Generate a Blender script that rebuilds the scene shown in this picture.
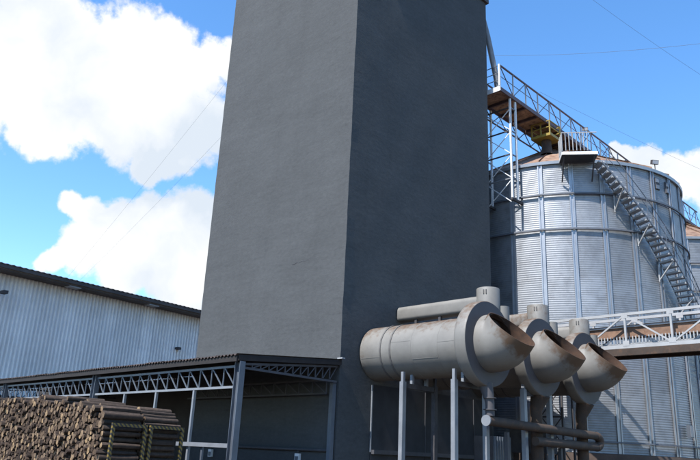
import bpy, math, random
from mathutils import Vector, Matrix
random.seed(7)
S = bpy.context.scene
for o in list(bpy.data.objects):
    bpy.data.objects.remove(o)
COL = S.collection
rad = math.radians

# ------------------------------------------------------------------ camera
F_PX, PITCH, ROLL, YAW = 691.0, rad(18.0), rad(2.71), rad(45.1)
CAM = Vector((17.09, -16.85, 1.6))
def cam_axes():
    F = Vector((0, math.cos(PITCH), math.sin(PITCH)))
    u0 = Vector((0, -math.sin(PITCH), math.cos(PITCH)))
    r0 = Vector((1, 0, 0))
    r = r0 * math.cos(ROLL) + u0 * math.sin(ROLL)
    u = u0 * math.cos(ROLL) - r0 * math.sin(ROLL)
    d1 = Vector((math.cos(YAW), -math.sin(YAW), 0))
    d2 = Vector((math.sin(YAW), math.cos(YAW), 0))
    B = Matrix((d1, d2, Vector((0, 0, 1))))
    return B @ r, B @ u, B @ F
CR, CU, CF = cam_axes()
cd = bpy.data.cameras.new('camera')
cam = bpy.data.objects.new('camera', cd)
COL.objects.link(cam)
m = Matrix((CR, CU, -CF)).transposed().to_4x4()
m.translation = CAM
cam.matrix_world = m
cd.sensor_width = 36
cd.lens = 36 * F_PX / 700
cd.clip_start = 0.1
cd.clip_end = 5000
S.camera = cam

# ------------------------------------------------------------------ sun, sky, exposure
SUN_AZ, SUN_EL = rad(-88), rad(55)
sl = bpy.data.lights.new('sun', 'SUN')
sl.energy = 5.0
sl.angle = rad(0.53)
sl.color = (1.0, 0.965, 0.92)
so = bpy.data.objects.new('sun', sl)
COL.objects.link(so)
sd = Vector((math.cos(SUN_AZ) * math.cos(SUN_EL), math.sin(SUN_AZ) * math.cos(SUN_EL), math.sin(SUN_EL)))
so.rotation_euler = sd.to_track_quat('Z', 'Y').to_euler()
so.location = (0, -40, 60)

S.view_settings.view_transform = 'Standard'
S.view_settings.look = 'None'
S.view_settings.gamma = 1
S.view_settings.exposure = 1.0
S.view_settings.use_curve_mapping = False

W = bpy.data.worlds.new('World')
S.world = W
W.use_nodes = True
wt = W.node_tree
wt.nodes.clear()
def wn(t, **k):
    n = wt.nodes.new(t)
    for a, b in k.items():
        setattr(n, a, b)
    return n
def wmath(op, a, b=None, clamp=False):
    n = wn('ShaderNodeMath', operation=op, use_clamp=clamp)
    for i, v in enumerate((a, b)):
        if v is None:
            continue
        if isinstance(v, (int, float)):
            n.inputs[i].default_value = v
        else:
            wt.links.new(v, n.inputs[i])
    return n.outputs[0]
sky = wn('ShaderNodeTexSky', sky_type='NISHITA')
sky.sun_disc = False
sky.sun_elevation = SUN_EL
sky.sun_rotation = math.pi / 2 - SUN_AZ
sky.altitude = 400
sky.air_density = 1.0
sky.dust_density = 0.2
sky.ozone_density = 2.2
hsv = wn('ShaderNodeHueSaturation')
hsv.inputs['Saturation'].default_value = 1.22
hsv.inputs['Value'].default_value = 1.09
wt.links.new(sky.outputs[0], hsv.inputs['Color'])
bg = wn('ShaderNodeBackground')
bg.inputs['Strength'].default_value = 0.15
wt.links.new(hsv.outputs[0], bg.inputs['Color'])

# cumulus clouds: each puff is a direction of the sky with an angular size
def sky_dir(px, py):
    d = CR * (px - 350) + CU * (230 - py) + CF * F_PX
    return d.normalized()
PUFFS = [  # big cumulus in the west
    (20, 60, 66), (-60, 70, 80), (50, 40, 46), (85, 75, 55), (125, 55, 50), (165, 55, 42), (190, 75, 38),
    (150, 115, 52), (190, 130, 36), (175, 155, 27), (115, 115, 45), (60, 110, 45), (35, 128, 28), (-150, 90, 90),
    (222, 55, 24), (212, 125, 28), (145, 160, 24), (240, 60, 30), 
    # lower bank over the warehouse
    (70, 207, 15), (90, 216, 22), (120, 225, 30), (155, 225, 36), (195, 220, 34), (80, 252, 28), (120, 260, 38),
    (165, 262, 42), (205, 262, 40), (50, 262, 16), (240, 250, 60), (185, 298, 28), (290, 270, 70),
    # small cumulus above the far silo
    (632, 156, 11), (648, 160, 14), (668, 171, 19), (690, 178, 26), (720, 182, 34), (760, 190, 50), (640, 172, 14), (623, 152, 9),
    # out of view
    (-420, 120, 90), (-330, 40, 80), (960, 60, 90), (1150, 120, 120), (300, -420, 110), (800, -330, 100)]
tc = wn('ShaderNodeTexCoord')
n1 = wn('ShaderNodeTexNoise')
n1.inputs['Scale'].default_value = 9.0
n1.inputs['Detail'].default_value = 9.0
n1.inputs['Roughness'].default_value = 0.56
wt.links.new(tc.outputs['Generated'], n1.inputs['Vector'])
warp = wn('ShaderNodeVectorMath', operation='SUBTRACT')
wt.links.new(n1.outputs['Color'], warp.inputs[0])
warp.inputs[1].default_value = (.5, .5, .5)
ws = wn('ShaderNodeVectorMath', operation='SCALE')
ws.inputs['Scale'].default_value = 0.075
wt.links.new(warp.outputs[0], ws.inputs[0])
wd = wn('ShaderNodeVectorMath', operation='ADD')
wt.links.new(tc.outputs['Generated'], wd.inputs[0])
wt.links.new(ws.outputs[0], wd.inputs[1])
wnorm = wn('ShaderNodeVectorMath', operation='NORMALIZE')
wt.links.new(wd.outputs[0], wnorm.inputs[0])
cov = None
for px, py, r in PUFFS:
    d = sky_dir(px, py)
    dt = wn('ShaderNodeVectorMath', operation='DOT_PRODUCT')
    wt.links.new(wnorm.outputs[0], dt.inputs[0])
    dt.inputs[1].default_value = d
    c = math.cos(r / F_PX * 0.97)
    v = wmath('MULTIPLY', wmath('SUBTRACT', dt.outputs['Value'], c), 1 / (1 - c))
    v = wmath('MAXIMUM', v, -1.0)
    if cov is None:
        cov = v
    else:
        n = wn('ShaderNodeMath', operation='SMOOTH_MAX')
        wt.links.new(cov, n.inputs[0]); wt.links.new(v, n.inputs[1]); n.inputs[2].default_value = 0.12
        cov = n.outputs[0]
n2 = wn('ShaderNodeTexNoise')
n2.inputs['Scale'].default_value = 22.0
n2.inputs['Detail'].default_value = 10.0
n2.inputs['Roughness'].default_value = 0.6
wt.links.new(tc.outputs['Generated'], n2.inputs['Vector'])
f = wmath('ADD', cov, wmath('MULTIPLY', wmath('SUBTRACT', n2.outputs['Fac'], 0.5), 1.5))
n4 = wn('ShaderNodeTexNoise')
n4.inputs['Scale'].default_value = 70.0
n4.inputs['Detail'].default_value = 6.0
n4.inputs['Roughness'].default_value = 0.65
wt.links.new(tc.outputs['Generated'], n4.inputs['Vector'])
f = wmath('ADD', f, wmath('MULTIPLY', wmath('SUBTRACT', n4.outputs['Fac'], 0.5), 0.7))
mask = wn('ShaderNodeMapRange', interpolation_type='SMOOTHSTEP')
wt.links.new(f, mask.inputs['Value'])
mask.inputs['From Min'].default_value = -0.16
mask.inputs['From Max'].default_value = 0.44
# the thick parts of a cloud are faintly grey-blue below
n3 = wn('ShaderNodeTexNoise')
n3.inputs['Scale'].default_value = 7.0
n3.inputs['Detail'].default_value = 6.0
wt.links.new(wnorm.outputs[0], n3.inputs['Vector'])
cr = wn('ShaderNodeValToRGB')
cr.color_ramp.elements[0].position = 0.38
cr.color_ramp.elements[0].color = (0.72, 0.80, 0.90, 1)
cr.color_ramp.elements[1].position = 0.58
cr.color_ramp.elements[1].color = (1.02, 1.03, 1.04, 1)
wt.links.new(n3.outputs['Fac'], cr.inputs['Fac'])
bgc = wn('ShaderNodeBackground')
bgc.inputs['Strength'].default_value = 0.53
wt.links.new(cr.outputs['Color'], bgc.inputs['Color'])
mx = wn('ShaderNodeMixShader')
wt.links.new(mask.outputs[0], mx.inputs[0])
wt.links.new(bg.outputs[0], mx.inputs[1])
wt.links.new(bgc.outputs[0], mx.inputs[2])
wo = wn('ShaderNodeOutputWorld')
wt.links.new(mx.outputs[0], wo.inputs[0])

# ------------------------------------------------------------------ materials
MATS = {}
def mat(name, col, rough=0.8, metal=0.0, var=0.25, scale=1.2, col2=None, lo=0.45, hi=0.65, bump=0.0, bscale=20.0,
        obj_var=0.0, rust_attr=None, streak=0.0, spec=None):
    """grained paint / metal / plaster: base colour broken up by two noises, optional second colour, optional bump"""
    if name in MATS:
        return MATS[name]
    M = bpy.data.materials.new(name)
    M.use_nodes = True
    t = M.node_tree
    b = t.nodes['Principled BSDF']
    b.inputs['Roughness'].default_value = rough
    b.inputs['Metallic'].default_value = metal
    if spec is not None:
        b.inputs['Specular IOR Level'].default_value = spec
    co = t.nodes.new('ShaderNodeTexCoord')
    geo = t.nodes.new('ShaderNodeNewGeometry')
    pos = geo.outputs['Position']
    na = t.nodes.new('ShaderNodeTexNoise')
    na.inputs['Scale'].default_value = scale
    na.inputs['Detail'].default_value = 8
    na.inputs['Roughness'].default_value = 0.62
    t.links.new(pos, na.inputs['Vector'])
    mr = t.nodes.new('ShaderNodeMapRange')
    mr.inputs['From Min'].default_value = 0.3
    mr.inputs['From Max'].default_value = 0.7
    mr.inputs['To Min'].default_value = 1 - var
    mr.inputs['To Max'].default_value = 1 + var
    t.links.new(na.outputs['Fac'], mr.inputs['Value'])
    fac = mr.outputs[0]
    if obj_var:
        oi = t.nodes.new('ShaderNodeObjectInfo')
        m2 = t.nodes.new('ShaderNodeMapRange')
        m2.inputs['To Min'].default_value = 1 - obj_var
        m2.inputs['To Max'].default_value = 1 + obj_var
        t.links.new(oi.outputs['Random'], m2.inputs['Value'])
        mm = t.nodes.new('ShaderNodeMath'); mm.operation = 'MULTIPLY'
        t.links.new(fac, mm.inputs[0]); t.links.new(m2.outputs[0], mm.inputs[1])
        fac = mm.outputs[0]
    base = t.nodes.new('ShaderNodeRGB')
    base.outputs[0].default_value = (*col, 1)
    csrc = base.outputs[0]
    if col2:
        nb = t.nodes.new('ShaderNodeTexNoise')
        nb.inputs['Scale'].default_value = scale * 2.3
        nb.inputs['Detail'].default_value = 10
        nb.inputs['Roughness'].default_value = 0.7
        mp = t.nodes.new('ShaderNodeMapping')
        if streak:
            mp.inputs['Scale'].default_value = (1, 1, streak)
        t.links.new(pos, mp.inputs['Vector'])
        t.links.new(mp.outputs[0], nb.inputs['Vector'])
        r2 = t.nodes.new('ShaderNodeMapRange')
        r2.inputs['From Min'].default_value = lo
        r2.inputs['From Max'].default_value = hi
        src = nb.outputs['Fac']
        if rust_attr:
            at = t.nodes.new('ShaderNodeAttribute')
            at.attribute_name = rust_attr
            ad = t.nodes.new('ShaderNodeMath'); ad.operation = 'ADD'
            t.links.new(src, ad.inputs[0]); t.links.new(at.outputs['Fac'], ad.inputs[1])
            src = ad.outputs[0]
        t.links.new(src, r2.inputs['Value'])
        mc = t.nodes.new('ShaderNodeMix'); mc.data_type = 'RGBA'
        t.links.new(r2.outputs[0], mc.inputs[0])
        t.links.new(csrc, mc.inputs[6])
        mc.inputs[7].default_value = (*col2, 1)
        csrc = mc.outputs[2]
    sc = t.nodes.new('ShaderNodeVectorMath'); sc.operation = 'SCALE'
    t.links.new(csrc, sc.inputs[0]); t.links.new(fac, sc.inputs['Scale'])
    t.links.new(sc.outputs[0], b.inputs['Base Color'])
    if bump:
        bn = t.nodes.new('ShaderNodeTexNoise')
        bn.inputs['Scale'].default_value = bscale
        bn.inputs['Detail'].default_value = 6
        t.links.new(pos, bn.inputs['Vector'])
        bp = t.nodes.new('ShaderNodeBump')
        bp.inputs['Strength'].default_value = bump
        bp.inputs['Distance'].default_value = 0.02
        t.links.new(bn.outputs['Fac'], bp.inputs['Height'])
        t.links.new(bp.outputs[0], b.inputs['Normal'])
    MATS[name] = M
    return M

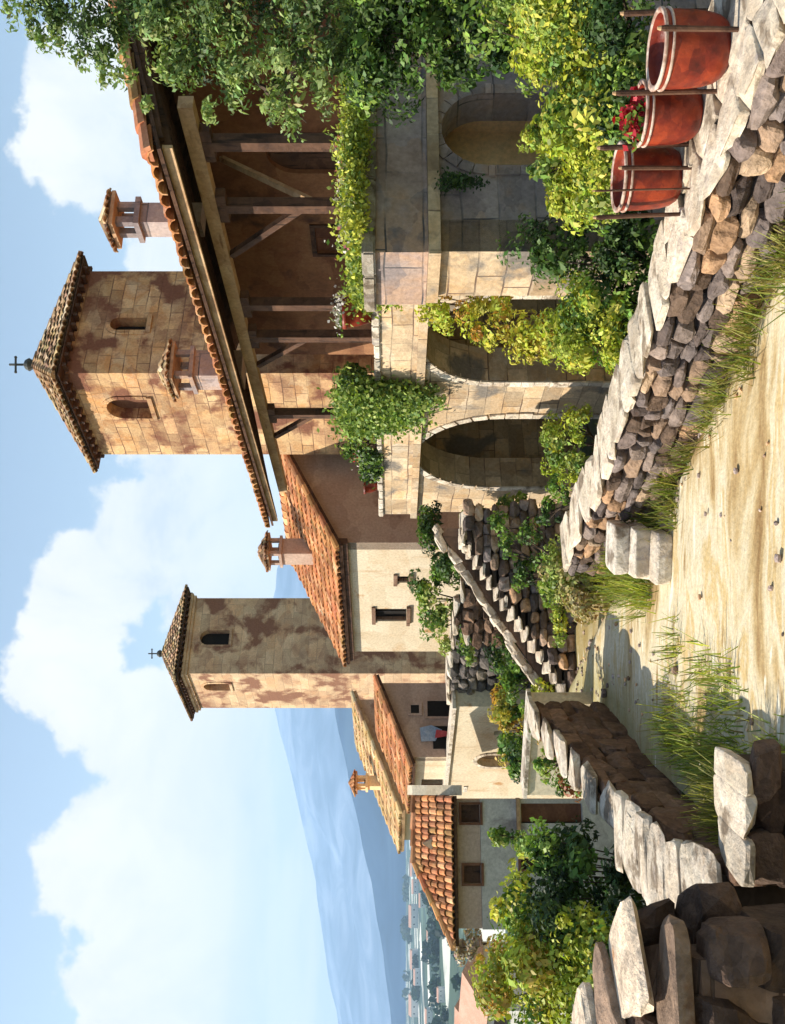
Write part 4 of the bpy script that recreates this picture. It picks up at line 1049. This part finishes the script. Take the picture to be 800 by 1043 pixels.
mb = MB(); wall_panel(mb, (0, 0), ex, ey, 1.9, -2, 1.05, .35); mb.build('wall', M['cream'], gw); mb = MB(); mb.box(-.04, 1.94, -.05, .4, 1.052, 1.12); mb.build('coping', M['coping'], gw)

# ------------------------------------------------------------------ planters
def planter(label, loc, r, h, group='red planters on the ledge'):
    root = thing('planter', label, 'planter', loc, rnd.uniform(0, 6), group)
    mb = MB(); mb.lathe([(0, 0), (r * .62, 0), (r * .74, h * .04), (r * .86, h * .14), (r * .94, h * .3), (r * .985, h * .55), (r, h * .75), (r * .99, h * .86)], 44)
    mb.lathe([(r * .90, h * .985), (r * .88, h * .9), (r * .86, h * .72), (0, h * .72)], 44)
    mb.build('body', M['pot'], root, True)
    mb = MB(); mb.lathe([(r * .98, h * .85), (r * 1.05, h * .86), (r * 1.06, h * .89), (r * 1.0, h * .895)], 44); mb.lathe([(r * .98, h * .955), (r * 1.05, h * .96), (r * 1.06, h), (r * .97, h * 1.005), (r * .9, h * .985)], 44); mb.build('rim', M['rim'], root, True)
    mb = MB(); mb.lathe([(r * .99, h * .888), (r * 1.015, h * .92), (r * .99, h * .958)], 44); mb.build('neck', M['pot'], root, True)
    mb = MB(); mb.lathe([(0, h * .76), (r * .6, h * .75), (r * .87, h * .73)], 24); mb.build('soil', M['soil'], root)
    return root
PT = [((3.55, 7.86, .85), .285, .53), ((3.33, 8.56, .85), .255, .49), ((2.99, 9.14, .85), .29, .54)]
planter('largest red clay planter, empty, nearest the right edge of the ledge', *PT[0])
planter('middle red clay planter holding red flowers', *PT[1])
planter('red clay planter at the far end of the row among thin stakes', *PT[2])
def stake(label, u, d, v0, v1, r, lean):
    a = wp(u, 0, d); zb = .85; zt = EYE + (400 - v0) / 1043 * d
    root = thing('wooden_stake', label, 'stake', (a.x, d, zb), 0, 'wooden stakes beside the planters')
    mb = MB(); h = zt - zb
    mb.tube([(0, 0, -.02), (lean * .5, 0, h * .5), (lean, 0, h - .04), (lean, 0, h)], [r * .9, r, r * 1.1, r * .7], 8); mb.build('shaft', M['wood'], root)
    mb = MB(); mb.tube([(lean, 0, h - .01), (lean, 0, h + .015)], [r * .9, r * .5], 8); mb.build('sawn_tip', M['lightwood'], root)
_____
Repeat word for word the lines from the line containing "Write part 4" to the line containing "mb.build('coping', M['coping'], gw)", both lines included; nothing else should appear.

Write part 4 of the bpy script that recreates this picture. It picks up at line 1049. This part finishes the script. Take the picture to be 800 by 1043 pixels.
mb = MB(); wall_panel(mb, (0, 0), ex, ey, 1.9, -2, 1.05, .35); mb.build('wall', M['cream'], gw); mb = MB(); mb.box(-.04, 1.94, -.05, .4, 1.052, 1.12); mb.build('coping', M['coping'], gw)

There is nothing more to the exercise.